- SOURCE DATA

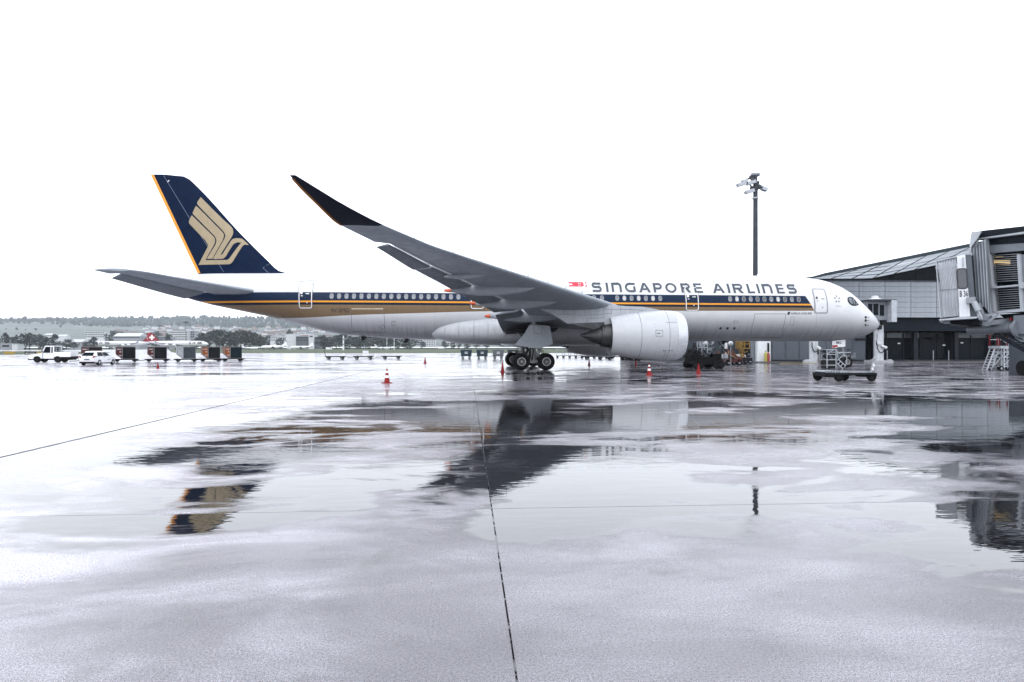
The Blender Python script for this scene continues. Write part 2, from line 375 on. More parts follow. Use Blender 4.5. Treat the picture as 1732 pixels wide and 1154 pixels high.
# livery paint: bands measured at the near flank
def livery():
    m = bpy.data.materials.new('livery_paint'); m.use_nodes = True; t, N, L, b = nodes(m)
    sp = N('ShaderNodeSeparateXYZ'); tcn = N('ShaderNodeTexCoord'); ob = tcn.outputs['Object']; L(ob, sp.inputs[0])
    x = mathn(t, 'ADD', sp.outputs[0], XN); z0 = sp.outputs[2]
    z = mathn(t, 'ADD', z0, mathn(t, 'MULTIPLY', x, .0024))
    def zz(px, py): X, Z = pxf(px, py); return Z+.0024*X
    zt_, zy, zn, zg = [(zz(620, a)+zz(1250, b_))/2 for a, b_ in ((494.3, 500.3), (508.2, 513.9), (511.4, 516.4), (515.4, 520.2))]
    def step(e, s=.012): return mapr(t, z, e-s, e+s, smooth=False)
    (xa, za), (xb, zb_) = pxf(1363, 502), pxf(1377.5, 525.7)
    sl_ = mathn(t, 'SUBTRACT', x, mathn(t, 'MULTIPLY', mathn(t, 'SUBTRACT', z0, za), (xb-xa)/(zb_-za)))
    front = mapr(t, sl_, xa-.012, xa+.012, 1, 0, False)
    pts = [pxf(*p) for p in ((471, 538.6), (520, 537.3), (600, 533), (700, 530), (800, 527.2), (900, 526), (1100, 526), (1375, 525.9))]
    fc = N('ShaderNodeFloatCurve'); cu = fc.mapping.curves[0]
    lo, hi = pts[0][0], pts[-1][0]
    u = mapr(t, x, lo, hi, 0, 1, False)
    while len(cu.points) < len(pts): cu.points.new(.5, .5)
    for q, (X, Z) in zip(cu.points, pts): q.location = ((X-lo)/(hi-lo), Z/10)
    fc.mapping.update(); L(u, fc.inputs['Value'])
    zl = mathn(t, 'MULTIPLY', fc.outputs[0], 10)
    rear = mapr(t, x, lo-.1, lo, -10, 0, False)                       # behind that point the gold runs down to the keel
    zl = mathn(t, 'ADD', zl, rear)
    gold = mapr(t, mathn(t, 'SUBTRACT', z0, zl), -.012, .012, 0, 1, False)
    white = mixc(t, mapr(t, noise(t, ob, .6, 4), .3, .7), (.53, .545, .565), (.57, .58, .6))
    grime = mapr(t, noise(t, scaled(t, ob, (7.5, .1, .12)), 1.5, 3, .6), .35, .75)
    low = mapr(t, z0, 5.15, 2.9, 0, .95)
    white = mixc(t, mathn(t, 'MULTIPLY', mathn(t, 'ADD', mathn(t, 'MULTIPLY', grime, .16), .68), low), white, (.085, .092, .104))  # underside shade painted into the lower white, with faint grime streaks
    goldc = mixc(t, mathn(t, 'MULTIPLY', grime, .35), (.165, .115, .068), (.115, .08, .05))
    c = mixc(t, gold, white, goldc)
    c = mixc(t, step(zg), c, (.0025, .008, .022)); c = mixc(t, step(zn), c, (.62, .26, .025)); c = mixc(t, step(zy), c, (.0022, .012, .036))
    c = mixc(t, step(zt_), c, white); c = mixc(t, front, white, c)
    L(c, b.inputs['Base Color']); b.inputs['Roughness'].default_value = .33
    L(mapr(t, noise(t, ob, 2.5, 3), .3, .7, .27, .4), b.inputs['Roughness'])
    b.inputs['Coat Weight'].default_value = .0; b.inputs['Coat Roughness'].default_value = .05; b.inputs['Specular IOR Level'].default_value = .14
    return m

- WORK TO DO
Retype verbatim the lines that run from the line containing "(.085, .092, .104))" to the line containing "(.115, .08, .05))", both inclusive, and no others.

- TASK SOLUTION
    white = mixc(t, mathn(t, 'MULTIPLY', mathn(t, 'ADD', mathn(t, 'MULTIPLY', grime, .16), .68), low), white, (.085, .092, .104))  # underside shade painted into the lower white, with faint grime streaks
    goldc = mixc(t, mathn(t, 'MULTIPLY', grime, .35), (.165, .115, .068), (.115, .08, .05))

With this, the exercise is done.